Dietro le quinte della Mostra
Razzismi d’America
“The Rape of Recy Taylor” di Nancy Buirski, che racconta di una ragazza violentata in Alabama negli anni Quaranta, porta al Lido, con grande forza, il temi dei diritti calpestati negli Usa
Alla sala Darsena ieri pomeriggio è stato presentato il docu-film The Rape of Recy Taylor di Nancy Buirski, unico lungometraggio americano in concorso per la sezione Orizzonti. Recy Taylor era una giovane madre nera di ventiquattro anni che viveva e lavorava in Alabama. Nel 1944 fu vittima di uno stupro da parte di sei ragazzi bianchi. Ma nel Sud di Jim Crow, in cui erano ancora in vigore le leggi razziali del 1876, era impossibile per una donna, e per giunta nera, denunciare la violenza subita, perché avrebbe ulteriormente messo in pericolo la propria vita e quella dei famigliari. La legge non interveniva mai in questi casi e così gli aggressori diventavano sempre più audaci e violenti al punto che le donne avevano paura a girare per strada, le bambine ad andare a scuola. Per questa ragione, Recy decise di non subire in silenzio l’oltraggio e denunciò, dopo averli identificati, i suoi stupratori.
Il coraggioso gesto della Taylor arrivò al NAACP, l’Associazione nazionale per la promozione delle persone di colore, che mandò ad occuparsi del caso Rosa Parks (nella foto). Il legame che si instaurò tra le due, il supporto che Rosa diede alla battaglia di Recy per avere giustizia – ha confessato la regista Nancy Buirski – è il cuore pulsante della storia: si capisce che la Parks era già all’epoca un’attivista dei diritti civili e non la sartina, come spesso verrà poi presentata, che, stanca dopo una giornata di lavoro, rifiutò nel 1955 di cedere il posto a un passeggero bianco sul bus di Montgomery. Recy fu come un’ispirazione per lei, l’inizio di anni di duro impegno per restituire piena dignità alle donne nere. L’episodio del bus fu quindi l’ultimo passo di un lungo percorso per l’abolizione delle leggi di segregazione razziale.

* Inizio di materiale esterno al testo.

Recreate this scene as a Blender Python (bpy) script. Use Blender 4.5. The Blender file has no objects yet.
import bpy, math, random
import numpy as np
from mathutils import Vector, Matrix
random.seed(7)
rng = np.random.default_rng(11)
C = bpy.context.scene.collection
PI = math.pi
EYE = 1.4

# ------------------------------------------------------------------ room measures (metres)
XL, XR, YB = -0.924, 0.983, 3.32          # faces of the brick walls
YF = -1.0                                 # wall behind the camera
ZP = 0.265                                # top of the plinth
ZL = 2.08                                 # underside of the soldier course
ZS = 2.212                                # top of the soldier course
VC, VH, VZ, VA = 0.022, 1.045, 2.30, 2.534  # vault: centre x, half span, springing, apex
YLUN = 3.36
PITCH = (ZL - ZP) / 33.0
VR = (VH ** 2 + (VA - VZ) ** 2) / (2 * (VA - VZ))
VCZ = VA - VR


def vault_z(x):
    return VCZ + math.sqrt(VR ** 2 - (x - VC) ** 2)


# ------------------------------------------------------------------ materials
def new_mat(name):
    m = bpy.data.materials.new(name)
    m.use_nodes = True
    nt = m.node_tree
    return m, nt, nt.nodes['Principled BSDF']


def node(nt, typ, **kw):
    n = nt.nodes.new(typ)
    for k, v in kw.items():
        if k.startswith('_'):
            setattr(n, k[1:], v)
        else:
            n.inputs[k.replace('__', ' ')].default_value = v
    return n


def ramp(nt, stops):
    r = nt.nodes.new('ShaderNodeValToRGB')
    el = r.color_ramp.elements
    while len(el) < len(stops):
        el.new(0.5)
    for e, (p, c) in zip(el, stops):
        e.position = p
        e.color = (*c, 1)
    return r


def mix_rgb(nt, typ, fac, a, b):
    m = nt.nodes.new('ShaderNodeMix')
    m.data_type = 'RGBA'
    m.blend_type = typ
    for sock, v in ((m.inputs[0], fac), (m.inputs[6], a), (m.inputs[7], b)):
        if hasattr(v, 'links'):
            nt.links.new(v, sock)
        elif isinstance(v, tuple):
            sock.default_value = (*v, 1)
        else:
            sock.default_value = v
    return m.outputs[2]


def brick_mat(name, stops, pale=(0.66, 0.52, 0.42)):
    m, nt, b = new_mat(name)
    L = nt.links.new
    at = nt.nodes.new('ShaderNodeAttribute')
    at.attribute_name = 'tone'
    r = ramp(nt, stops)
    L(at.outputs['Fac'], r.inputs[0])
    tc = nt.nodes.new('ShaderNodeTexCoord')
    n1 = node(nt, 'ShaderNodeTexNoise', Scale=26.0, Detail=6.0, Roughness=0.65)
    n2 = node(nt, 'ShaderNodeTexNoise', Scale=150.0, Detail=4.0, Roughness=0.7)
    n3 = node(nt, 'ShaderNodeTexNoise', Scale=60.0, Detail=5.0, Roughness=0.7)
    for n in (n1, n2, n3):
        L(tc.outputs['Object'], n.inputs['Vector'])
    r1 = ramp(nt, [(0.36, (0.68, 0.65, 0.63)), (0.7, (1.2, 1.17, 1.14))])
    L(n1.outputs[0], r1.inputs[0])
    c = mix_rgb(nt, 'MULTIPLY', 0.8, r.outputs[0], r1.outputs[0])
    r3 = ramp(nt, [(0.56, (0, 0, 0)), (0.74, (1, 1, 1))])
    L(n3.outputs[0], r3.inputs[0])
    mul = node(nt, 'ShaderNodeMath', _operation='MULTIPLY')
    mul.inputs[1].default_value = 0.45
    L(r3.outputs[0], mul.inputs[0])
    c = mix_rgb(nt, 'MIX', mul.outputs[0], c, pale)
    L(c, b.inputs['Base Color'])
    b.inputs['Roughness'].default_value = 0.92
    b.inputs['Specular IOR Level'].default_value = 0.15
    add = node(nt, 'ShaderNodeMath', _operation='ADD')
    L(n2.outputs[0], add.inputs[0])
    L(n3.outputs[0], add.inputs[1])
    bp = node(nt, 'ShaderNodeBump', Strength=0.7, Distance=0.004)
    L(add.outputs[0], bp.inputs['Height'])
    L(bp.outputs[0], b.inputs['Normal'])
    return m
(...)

La Buirski si era già occupata di un problema analogo con il film The Loving Story, candidato all’Oscar per il 2012, dove narrava le vicende del matrimonio, dichiarato illegale nel 1958 da un tribunale dello stato della Virginia, tra la meticcia Mildred e il bianco Richard. Il loro caso finì poi davanti alla Corte Suprema che stabilì la validità della loro unione e inferse un colpo durissimo alle leggi che impedivano il matrimonio interrazziale. «Penso che queste storie debbano essere raccontate ancora e ancora. In qualità di regista bianca – ha dichiarato a Venezia Nancy Buirski – mi chiedono spesso perché ho scelto di trattare temi a sfondo razziale. Una regista di colore avrebbe sicuramente un punto di vista speciale nel raccontare la storia di una donna nera stuprata nel 1944, ma credo ci possa essere del merito nel mio diverso modo di raccontare. Le vicissitudini razziali costituiscono la storia americana e, in quanto bianca, sono corresponsabile di ciò che è accaduto agli afroamericani del nostro Paese. Mi sono appassionata alla storia di Recy Taylor ma, allo stesso tempo, ho sentito forte l’obbligo di presentare questa vicenda vergognosa».
Un film da vedere, quindi, senza ombra di dubbio, foss’anche solo per il valore testimoniale: sono il fratello e la sorella di Recy a ricordare con le loro parole quel terribile fatto e come si viveva negli anni ’40 e ’50 in Alabama. La loro narrazione misurata ed emozionata aggiunge immediatezza alla storia mentre la loro lenta e forte cadenza – sono sempre parole della Buirski – dà come il ritmo al film, ne costituisce l’ossatura. Un film anche straordinariamente attuale che vuole essere un monito per quello che ancora resta da fare in termini di uguaglianza tra i sessi e verso le donne ancora ai nostri giorni vittime di violenze.